Une telle conception autorise une gestion politique des femmes, qui sont donc une ressource utile au même titre qu'une rivière poissonneuse ou un bois giboyeux (les Sabines en savent quelque chose). Enrégimentées et conditionnées par un ordre de femmes appelées les "tantes", les "servantes" passent de maison de haut dignitaire en maison de haut dignitaire pour remplir leur fonction non érotique de reproduction. En cela Margaret Atwood reprend le propos de "1984" dans lequel la femme du héros acceptait d'avoir des rapports sexuels avec lui uniquement à fin de reproduction, et appelait ces moments "notre devoir envers le Parti".

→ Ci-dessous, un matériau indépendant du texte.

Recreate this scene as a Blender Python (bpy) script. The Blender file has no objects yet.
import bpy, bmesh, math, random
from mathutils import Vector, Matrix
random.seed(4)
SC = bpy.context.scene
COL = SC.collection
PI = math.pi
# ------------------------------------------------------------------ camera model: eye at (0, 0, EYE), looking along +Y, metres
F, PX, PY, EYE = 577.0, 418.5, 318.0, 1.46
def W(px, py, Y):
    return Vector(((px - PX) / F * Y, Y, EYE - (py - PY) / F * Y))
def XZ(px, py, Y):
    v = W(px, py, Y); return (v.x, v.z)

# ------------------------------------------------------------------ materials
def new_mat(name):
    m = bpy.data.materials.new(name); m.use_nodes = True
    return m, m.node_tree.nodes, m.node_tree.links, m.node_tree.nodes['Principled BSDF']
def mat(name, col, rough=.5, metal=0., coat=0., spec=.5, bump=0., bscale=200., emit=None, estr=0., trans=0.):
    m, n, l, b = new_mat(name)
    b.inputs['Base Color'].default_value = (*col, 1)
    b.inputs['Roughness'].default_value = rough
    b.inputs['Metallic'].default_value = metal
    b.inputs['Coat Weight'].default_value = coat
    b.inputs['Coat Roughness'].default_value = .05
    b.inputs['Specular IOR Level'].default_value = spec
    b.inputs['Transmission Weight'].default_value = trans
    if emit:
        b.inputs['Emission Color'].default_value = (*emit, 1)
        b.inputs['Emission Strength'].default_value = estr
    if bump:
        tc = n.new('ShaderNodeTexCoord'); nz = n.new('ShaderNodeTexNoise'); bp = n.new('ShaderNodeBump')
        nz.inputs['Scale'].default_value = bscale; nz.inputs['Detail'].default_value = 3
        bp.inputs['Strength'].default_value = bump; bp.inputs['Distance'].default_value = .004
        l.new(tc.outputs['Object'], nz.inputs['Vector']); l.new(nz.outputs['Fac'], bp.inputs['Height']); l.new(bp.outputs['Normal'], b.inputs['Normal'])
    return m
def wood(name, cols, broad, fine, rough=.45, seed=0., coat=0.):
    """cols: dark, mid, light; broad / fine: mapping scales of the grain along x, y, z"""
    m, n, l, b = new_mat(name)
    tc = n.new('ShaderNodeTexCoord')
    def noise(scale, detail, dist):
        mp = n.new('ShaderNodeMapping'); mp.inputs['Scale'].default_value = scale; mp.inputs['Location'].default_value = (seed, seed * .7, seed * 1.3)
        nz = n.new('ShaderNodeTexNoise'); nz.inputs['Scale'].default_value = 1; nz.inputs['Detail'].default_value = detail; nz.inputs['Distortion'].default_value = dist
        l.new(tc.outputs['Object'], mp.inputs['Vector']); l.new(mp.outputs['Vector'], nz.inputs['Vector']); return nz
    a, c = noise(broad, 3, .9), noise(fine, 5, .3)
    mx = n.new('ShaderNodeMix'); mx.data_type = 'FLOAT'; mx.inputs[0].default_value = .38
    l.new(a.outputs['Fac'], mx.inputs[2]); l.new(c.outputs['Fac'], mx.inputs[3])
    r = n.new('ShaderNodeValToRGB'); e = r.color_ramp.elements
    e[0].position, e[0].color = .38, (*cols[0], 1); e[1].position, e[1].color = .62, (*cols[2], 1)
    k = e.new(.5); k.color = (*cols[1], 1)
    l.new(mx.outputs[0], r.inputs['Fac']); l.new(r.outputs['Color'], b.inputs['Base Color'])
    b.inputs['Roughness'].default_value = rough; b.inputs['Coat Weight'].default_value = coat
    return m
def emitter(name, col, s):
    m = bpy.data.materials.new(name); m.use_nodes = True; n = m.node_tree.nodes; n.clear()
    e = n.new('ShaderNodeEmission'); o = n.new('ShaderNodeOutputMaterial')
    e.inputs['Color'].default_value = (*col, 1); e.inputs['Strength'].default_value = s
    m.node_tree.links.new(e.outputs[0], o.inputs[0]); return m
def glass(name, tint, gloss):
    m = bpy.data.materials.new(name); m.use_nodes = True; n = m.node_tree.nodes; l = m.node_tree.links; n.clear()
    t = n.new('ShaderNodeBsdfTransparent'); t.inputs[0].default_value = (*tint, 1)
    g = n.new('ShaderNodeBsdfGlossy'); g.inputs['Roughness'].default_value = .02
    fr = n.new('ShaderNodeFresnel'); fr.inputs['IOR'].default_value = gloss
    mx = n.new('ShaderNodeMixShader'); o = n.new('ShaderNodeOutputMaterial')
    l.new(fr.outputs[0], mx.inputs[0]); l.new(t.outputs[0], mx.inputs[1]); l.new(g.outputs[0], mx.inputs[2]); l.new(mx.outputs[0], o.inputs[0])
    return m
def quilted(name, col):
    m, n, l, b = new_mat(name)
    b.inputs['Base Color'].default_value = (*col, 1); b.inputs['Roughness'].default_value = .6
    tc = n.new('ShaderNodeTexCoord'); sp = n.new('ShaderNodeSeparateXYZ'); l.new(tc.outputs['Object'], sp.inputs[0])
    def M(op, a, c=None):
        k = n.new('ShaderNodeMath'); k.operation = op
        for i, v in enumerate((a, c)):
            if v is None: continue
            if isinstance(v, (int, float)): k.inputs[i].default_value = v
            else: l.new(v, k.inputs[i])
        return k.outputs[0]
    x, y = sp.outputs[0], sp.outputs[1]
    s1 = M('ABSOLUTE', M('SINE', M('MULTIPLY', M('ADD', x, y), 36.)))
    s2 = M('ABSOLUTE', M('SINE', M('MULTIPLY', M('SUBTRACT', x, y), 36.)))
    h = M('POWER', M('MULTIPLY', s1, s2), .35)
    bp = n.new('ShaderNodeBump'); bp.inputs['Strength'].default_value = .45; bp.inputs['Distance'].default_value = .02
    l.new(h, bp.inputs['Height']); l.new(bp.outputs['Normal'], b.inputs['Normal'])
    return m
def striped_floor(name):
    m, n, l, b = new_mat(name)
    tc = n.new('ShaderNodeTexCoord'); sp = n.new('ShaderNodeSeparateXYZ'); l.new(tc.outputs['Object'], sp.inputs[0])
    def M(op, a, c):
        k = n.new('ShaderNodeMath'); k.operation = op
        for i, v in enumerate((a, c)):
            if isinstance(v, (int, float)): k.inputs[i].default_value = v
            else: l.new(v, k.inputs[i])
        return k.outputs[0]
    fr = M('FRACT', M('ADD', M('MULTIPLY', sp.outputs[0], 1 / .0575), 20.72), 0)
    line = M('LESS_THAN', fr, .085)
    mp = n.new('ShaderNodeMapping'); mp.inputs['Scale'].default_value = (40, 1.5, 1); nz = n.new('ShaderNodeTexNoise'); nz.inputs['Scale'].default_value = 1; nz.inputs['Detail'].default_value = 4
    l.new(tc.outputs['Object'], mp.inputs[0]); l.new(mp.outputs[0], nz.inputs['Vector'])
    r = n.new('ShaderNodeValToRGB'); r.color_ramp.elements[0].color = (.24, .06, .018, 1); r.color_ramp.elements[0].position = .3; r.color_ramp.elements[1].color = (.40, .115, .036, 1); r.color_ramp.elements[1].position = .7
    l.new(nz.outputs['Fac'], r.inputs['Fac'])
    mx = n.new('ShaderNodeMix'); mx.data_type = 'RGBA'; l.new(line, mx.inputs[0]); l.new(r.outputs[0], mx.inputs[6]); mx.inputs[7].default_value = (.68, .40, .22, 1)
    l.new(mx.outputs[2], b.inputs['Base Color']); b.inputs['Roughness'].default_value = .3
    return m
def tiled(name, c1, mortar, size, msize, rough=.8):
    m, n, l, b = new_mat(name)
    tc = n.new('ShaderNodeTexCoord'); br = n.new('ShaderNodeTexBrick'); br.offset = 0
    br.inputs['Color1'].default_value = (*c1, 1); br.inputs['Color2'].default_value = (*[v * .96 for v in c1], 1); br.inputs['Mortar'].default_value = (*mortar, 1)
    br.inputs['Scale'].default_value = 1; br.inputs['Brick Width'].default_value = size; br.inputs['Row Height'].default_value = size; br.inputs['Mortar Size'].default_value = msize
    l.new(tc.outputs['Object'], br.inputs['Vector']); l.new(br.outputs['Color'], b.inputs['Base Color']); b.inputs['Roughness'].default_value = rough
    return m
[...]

L'ouvrage est d'ailleurs extrêmement référentiel, et c'est plutôt amusant à la lecture. Quelques exemples : tout d'abord "1984" dont la structure est très proche (hormis dans le fait qu'il y a trois époques décrites en parallèle dans "La servante écarlate" : maintenant, avant, bien avant), y compris la conférence d'une société d'histoire qui clôt le livre et apporte des éclairages sur la période du récit comme le guide "Théorie et pratique du collectivisme oligarchique" termine "1984" ; le titre anglais "The handmaid's tale" est une référence directe aux contes de Canterbury ; l'ambiance lente et triste de la maison dans laquelle officie Defred évoque immanquablement le film "Cria cuervos" ; la référence à la République Islamique d'Iran est également évidente avant d'être explicite à la fin, et nous pensons à "Persépolis" même si ce n'est évidemment pas une référence pour des raisons de date.
Pour finir il faut dire que c'est un livre très bien écrit, un vrai plaisir de lecture. Je lirai sûrement d'autres Margaret Atwood.
La servante écarlate, Margaret Atwood

Commentaires

Anonyme a dit…
J' ai commencé 1984 il y a environ deux jours! (A peu près au moment où vous commenciez votre grippe. )
Gromovar a dit…
Excellent choix. Quand vous l'aurez fini, lisez "La servante écarlate", je pense que c'est plus impliquant pour une lectrice que pour un lecteur. Il faudra comparer nos impressions.
Anonyme a dit…
C'est un livre que j'ai lu il y a plusieurs années pour un cours de TD à la fac d'anglais. Il m'a beaucoup marquée, et j'y repense de temps en temps. On rentre tout à fait dans la peau du personnage principal, Defred, et on ne cesse de chercher un moyen d'échapper à cette société extrêmement surveillée. Je recommande, émotions et questionnements garantis.